Il convient toutefois de préciser que ce respect de l’orthodoxie rituelle des brahmanes est assez récent – timidement enclenché durant l’entre-deux-guerres à Maurice et dans la Caraïbe – mais qu’il s’inscrit dans un mouvement – désormais général dans la diaspora – de renouveau ou de « renaissance » de la culture tamoule.

Aujourd’hui, les principales différences par rapport à ce qui se fait originellement en Inde du Sud concernent les édifices religieux des pays d’immigration récente, où l’installation a souvent lieu dans les villes.

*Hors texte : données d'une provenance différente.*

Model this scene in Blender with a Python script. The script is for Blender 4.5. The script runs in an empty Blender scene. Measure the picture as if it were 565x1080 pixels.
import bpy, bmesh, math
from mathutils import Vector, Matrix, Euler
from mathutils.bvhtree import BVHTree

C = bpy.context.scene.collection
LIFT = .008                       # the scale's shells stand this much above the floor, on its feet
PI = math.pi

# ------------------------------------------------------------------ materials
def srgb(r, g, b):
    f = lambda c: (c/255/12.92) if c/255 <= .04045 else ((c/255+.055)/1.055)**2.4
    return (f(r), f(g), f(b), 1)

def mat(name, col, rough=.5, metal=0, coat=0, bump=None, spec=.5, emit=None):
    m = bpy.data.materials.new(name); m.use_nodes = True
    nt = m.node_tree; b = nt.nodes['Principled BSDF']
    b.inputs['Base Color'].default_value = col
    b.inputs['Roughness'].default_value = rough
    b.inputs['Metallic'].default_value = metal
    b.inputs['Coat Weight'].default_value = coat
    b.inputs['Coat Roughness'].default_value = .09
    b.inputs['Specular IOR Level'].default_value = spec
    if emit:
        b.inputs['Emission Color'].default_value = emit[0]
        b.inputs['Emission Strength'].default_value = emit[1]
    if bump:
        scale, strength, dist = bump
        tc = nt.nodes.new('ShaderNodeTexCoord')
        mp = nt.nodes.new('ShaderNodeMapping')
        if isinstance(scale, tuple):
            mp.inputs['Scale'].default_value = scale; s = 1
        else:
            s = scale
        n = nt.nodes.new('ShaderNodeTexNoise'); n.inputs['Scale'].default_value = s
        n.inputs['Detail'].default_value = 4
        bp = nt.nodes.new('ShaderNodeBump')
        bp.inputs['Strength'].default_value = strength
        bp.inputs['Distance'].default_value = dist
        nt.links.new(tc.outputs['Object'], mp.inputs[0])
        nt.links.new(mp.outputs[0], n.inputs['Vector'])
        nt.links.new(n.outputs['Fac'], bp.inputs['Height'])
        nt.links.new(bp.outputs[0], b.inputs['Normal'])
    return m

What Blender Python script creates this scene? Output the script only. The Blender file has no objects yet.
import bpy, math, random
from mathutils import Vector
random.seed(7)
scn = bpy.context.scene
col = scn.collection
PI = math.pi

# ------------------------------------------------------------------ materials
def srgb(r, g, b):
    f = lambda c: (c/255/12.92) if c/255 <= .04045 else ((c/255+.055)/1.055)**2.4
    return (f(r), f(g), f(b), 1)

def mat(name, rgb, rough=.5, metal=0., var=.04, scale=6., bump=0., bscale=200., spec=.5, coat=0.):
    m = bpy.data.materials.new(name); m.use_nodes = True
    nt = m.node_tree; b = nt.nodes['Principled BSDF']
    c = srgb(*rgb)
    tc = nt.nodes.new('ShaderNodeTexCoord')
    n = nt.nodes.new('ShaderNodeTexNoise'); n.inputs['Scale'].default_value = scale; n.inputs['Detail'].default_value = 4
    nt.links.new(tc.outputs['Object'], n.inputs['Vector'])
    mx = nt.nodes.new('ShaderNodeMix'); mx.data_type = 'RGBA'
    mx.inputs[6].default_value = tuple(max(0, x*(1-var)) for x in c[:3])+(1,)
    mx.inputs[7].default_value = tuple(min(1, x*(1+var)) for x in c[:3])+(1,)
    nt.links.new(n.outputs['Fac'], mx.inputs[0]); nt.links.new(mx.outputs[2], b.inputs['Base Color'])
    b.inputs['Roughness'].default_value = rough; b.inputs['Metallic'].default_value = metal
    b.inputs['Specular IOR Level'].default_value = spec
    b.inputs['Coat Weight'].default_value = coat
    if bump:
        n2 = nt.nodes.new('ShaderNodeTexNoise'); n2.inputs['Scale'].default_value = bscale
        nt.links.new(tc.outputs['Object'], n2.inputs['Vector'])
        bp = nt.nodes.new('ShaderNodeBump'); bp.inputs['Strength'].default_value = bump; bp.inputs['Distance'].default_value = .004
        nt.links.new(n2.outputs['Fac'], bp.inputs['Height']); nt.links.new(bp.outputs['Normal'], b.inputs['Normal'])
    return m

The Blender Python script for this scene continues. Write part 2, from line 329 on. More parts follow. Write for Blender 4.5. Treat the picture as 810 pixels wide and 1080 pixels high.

Ces nouveaux temples urbains sont en effet souvent d’anciens édifices profanes reconvertis en lieux de culte.

Ce sont là les difficultés inhérentes à la reconstruction de la religion d’une communauté en situation de diaspora, mais là encore, le mouvement de renaissance tamoule entraîne une tendance générale de rénovation et d’agrandissement des temples pour qu’ils respectent au mieux l’orthodoxie architecturale dravidienne des Âgamas.

Pour toutes ces raisons, il me semble que c’est justement le fait qu’il y ait dans l’ensemble assez peu de transformations en diaspora par rapport à ce qui se fait en Inde qui est significatif. Il y a bien sûr quelques bricolages, ajustements, oublis, ajouts ou variations, mais l’essentiel tend à être reproduit, préservé par les Tamouls de la diaspora. Car ce qu’ils recherchent, ce sont l’authenticité et la fidélité aux traditions du pays d’origine, qu’ils considèrent comme les principales garanties de la transmission de l’héritage culturel tamoul aux générations suivantes.